## Exercise directions:
Find each line with the string "that" and report it.
---*---
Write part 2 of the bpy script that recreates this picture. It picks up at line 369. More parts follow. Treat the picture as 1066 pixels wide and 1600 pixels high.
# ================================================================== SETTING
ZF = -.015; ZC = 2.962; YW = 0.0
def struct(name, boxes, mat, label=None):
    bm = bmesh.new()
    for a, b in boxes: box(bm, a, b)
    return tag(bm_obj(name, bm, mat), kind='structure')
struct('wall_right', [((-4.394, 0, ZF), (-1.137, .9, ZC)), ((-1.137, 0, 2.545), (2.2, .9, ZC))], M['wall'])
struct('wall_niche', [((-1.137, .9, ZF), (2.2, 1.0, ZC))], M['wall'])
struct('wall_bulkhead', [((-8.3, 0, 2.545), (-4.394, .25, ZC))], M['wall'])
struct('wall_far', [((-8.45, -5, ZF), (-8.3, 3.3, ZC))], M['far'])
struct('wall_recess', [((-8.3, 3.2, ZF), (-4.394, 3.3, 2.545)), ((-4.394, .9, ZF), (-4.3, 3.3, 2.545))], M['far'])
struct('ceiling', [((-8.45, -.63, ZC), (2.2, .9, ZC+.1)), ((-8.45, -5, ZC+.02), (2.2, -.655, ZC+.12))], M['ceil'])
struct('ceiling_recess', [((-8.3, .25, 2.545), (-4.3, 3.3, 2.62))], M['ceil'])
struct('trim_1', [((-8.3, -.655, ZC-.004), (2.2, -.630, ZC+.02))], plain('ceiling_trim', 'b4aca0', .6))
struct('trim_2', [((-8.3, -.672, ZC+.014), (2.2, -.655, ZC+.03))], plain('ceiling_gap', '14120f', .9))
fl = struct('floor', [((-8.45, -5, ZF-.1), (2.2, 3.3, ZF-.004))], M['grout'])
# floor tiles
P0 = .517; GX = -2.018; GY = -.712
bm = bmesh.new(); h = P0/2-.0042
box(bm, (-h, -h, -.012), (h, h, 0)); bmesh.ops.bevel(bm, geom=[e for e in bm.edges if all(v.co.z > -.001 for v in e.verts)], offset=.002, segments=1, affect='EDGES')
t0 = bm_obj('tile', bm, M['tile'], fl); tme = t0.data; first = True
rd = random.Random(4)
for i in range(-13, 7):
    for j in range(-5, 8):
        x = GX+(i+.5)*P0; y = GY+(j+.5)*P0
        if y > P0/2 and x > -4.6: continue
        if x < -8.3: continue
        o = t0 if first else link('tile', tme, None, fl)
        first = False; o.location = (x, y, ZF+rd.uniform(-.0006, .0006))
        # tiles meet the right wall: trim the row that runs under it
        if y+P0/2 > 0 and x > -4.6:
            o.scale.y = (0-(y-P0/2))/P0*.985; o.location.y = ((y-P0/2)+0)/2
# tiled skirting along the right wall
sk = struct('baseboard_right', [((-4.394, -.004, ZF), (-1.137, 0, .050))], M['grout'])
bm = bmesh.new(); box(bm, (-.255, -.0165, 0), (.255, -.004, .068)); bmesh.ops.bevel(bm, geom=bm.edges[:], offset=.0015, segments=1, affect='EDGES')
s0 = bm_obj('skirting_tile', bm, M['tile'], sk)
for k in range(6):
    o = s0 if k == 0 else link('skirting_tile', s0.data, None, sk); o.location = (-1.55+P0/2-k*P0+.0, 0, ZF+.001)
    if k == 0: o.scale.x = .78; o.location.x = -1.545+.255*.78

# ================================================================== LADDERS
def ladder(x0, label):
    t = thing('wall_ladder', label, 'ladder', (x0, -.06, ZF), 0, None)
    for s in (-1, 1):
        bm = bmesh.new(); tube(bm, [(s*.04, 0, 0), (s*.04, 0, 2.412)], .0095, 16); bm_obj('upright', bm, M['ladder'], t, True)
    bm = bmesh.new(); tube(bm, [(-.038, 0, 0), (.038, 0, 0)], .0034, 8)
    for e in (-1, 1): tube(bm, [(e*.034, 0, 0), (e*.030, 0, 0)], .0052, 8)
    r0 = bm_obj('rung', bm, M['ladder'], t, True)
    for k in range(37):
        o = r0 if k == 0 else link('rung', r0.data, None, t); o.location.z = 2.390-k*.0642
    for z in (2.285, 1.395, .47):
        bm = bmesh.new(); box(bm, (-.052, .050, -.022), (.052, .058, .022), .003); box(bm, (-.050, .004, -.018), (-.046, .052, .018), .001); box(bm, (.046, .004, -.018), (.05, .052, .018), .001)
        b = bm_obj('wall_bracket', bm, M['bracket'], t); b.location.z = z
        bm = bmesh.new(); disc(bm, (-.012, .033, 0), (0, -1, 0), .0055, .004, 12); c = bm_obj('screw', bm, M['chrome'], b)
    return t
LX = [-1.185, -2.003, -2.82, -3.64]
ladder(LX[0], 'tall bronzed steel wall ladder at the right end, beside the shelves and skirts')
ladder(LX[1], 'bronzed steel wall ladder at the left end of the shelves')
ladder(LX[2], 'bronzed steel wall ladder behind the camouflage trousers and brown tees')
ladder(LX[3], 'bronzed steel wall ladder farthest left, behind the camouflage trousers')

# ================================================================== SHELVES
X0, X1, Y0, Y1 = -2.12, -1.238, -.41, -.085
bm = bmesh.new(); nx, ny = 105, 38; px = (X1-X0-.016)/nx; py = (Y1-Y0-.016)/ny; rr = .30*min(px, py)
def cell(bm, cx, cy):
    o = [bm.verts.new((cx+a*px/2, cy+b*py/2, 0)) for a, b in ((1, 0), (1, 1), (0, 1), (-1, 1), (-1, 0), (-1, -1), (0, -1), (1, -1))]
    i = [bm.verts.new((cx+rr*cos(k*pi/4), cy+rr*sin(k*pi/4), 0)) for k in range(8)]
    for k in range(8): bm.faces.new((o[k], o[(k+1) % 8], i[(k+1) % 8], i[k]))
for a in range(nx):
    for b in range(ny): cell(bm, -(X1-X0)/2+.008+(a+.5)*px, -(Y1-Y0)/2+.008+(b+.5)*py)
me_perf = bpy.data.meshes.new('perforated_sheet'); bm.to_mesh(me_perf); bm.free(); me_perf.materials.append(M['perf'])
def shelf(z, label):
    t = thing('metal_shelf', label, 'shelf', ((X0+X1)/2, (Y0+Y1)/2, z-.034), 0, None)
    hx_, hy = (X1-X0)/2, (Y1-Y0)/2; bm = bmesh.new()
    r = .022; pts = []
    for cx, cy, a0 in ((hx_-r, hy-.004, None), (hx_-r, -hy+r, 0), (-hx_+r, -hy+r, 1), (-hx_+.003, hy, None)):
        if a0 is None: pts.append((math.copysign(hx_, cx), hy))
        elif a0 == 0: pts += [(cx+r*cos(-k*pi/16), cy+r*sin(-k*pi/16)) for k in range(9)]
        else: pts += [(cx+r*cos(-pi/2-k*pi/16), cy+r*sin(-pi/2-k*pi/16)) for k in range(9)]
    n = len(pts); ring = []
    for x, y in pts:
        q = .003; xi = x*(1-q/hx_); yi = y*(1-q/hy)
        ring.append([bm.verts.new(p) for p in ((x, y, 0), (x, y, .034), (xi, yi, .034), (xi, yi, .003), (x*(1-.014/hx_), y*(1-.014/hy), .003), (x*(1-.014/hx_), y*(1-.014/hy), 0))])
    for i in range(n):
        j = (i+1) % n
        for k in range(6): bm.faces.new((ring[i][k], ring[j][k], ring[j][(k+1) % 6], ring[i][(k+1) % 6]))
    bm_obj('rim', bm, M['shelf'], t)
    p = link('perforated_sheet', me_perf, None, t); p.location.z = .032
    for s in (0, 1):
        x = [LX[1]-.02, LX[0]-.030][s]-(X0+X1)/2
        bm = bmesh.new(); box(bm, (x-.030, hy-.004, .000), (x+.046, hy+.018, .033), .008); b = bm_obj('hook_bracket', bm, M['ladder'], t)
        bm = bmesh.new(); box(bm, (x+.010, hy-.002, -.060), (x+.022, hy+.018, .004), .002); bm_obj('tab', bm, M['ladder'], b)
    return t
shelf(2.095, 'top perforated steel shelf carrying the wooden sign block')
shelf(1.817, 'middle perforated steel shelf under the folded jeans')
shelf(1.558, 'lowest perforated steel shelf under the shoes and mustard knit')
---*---
## Correct result:
Write part 2 of the bpy script that recreates this picture. It picks up at line 369. More parts follow. Treat the picture as 1066 pixels wide and 1600 pixels high.
        # tiles meet the right wall: trim the row that runs under it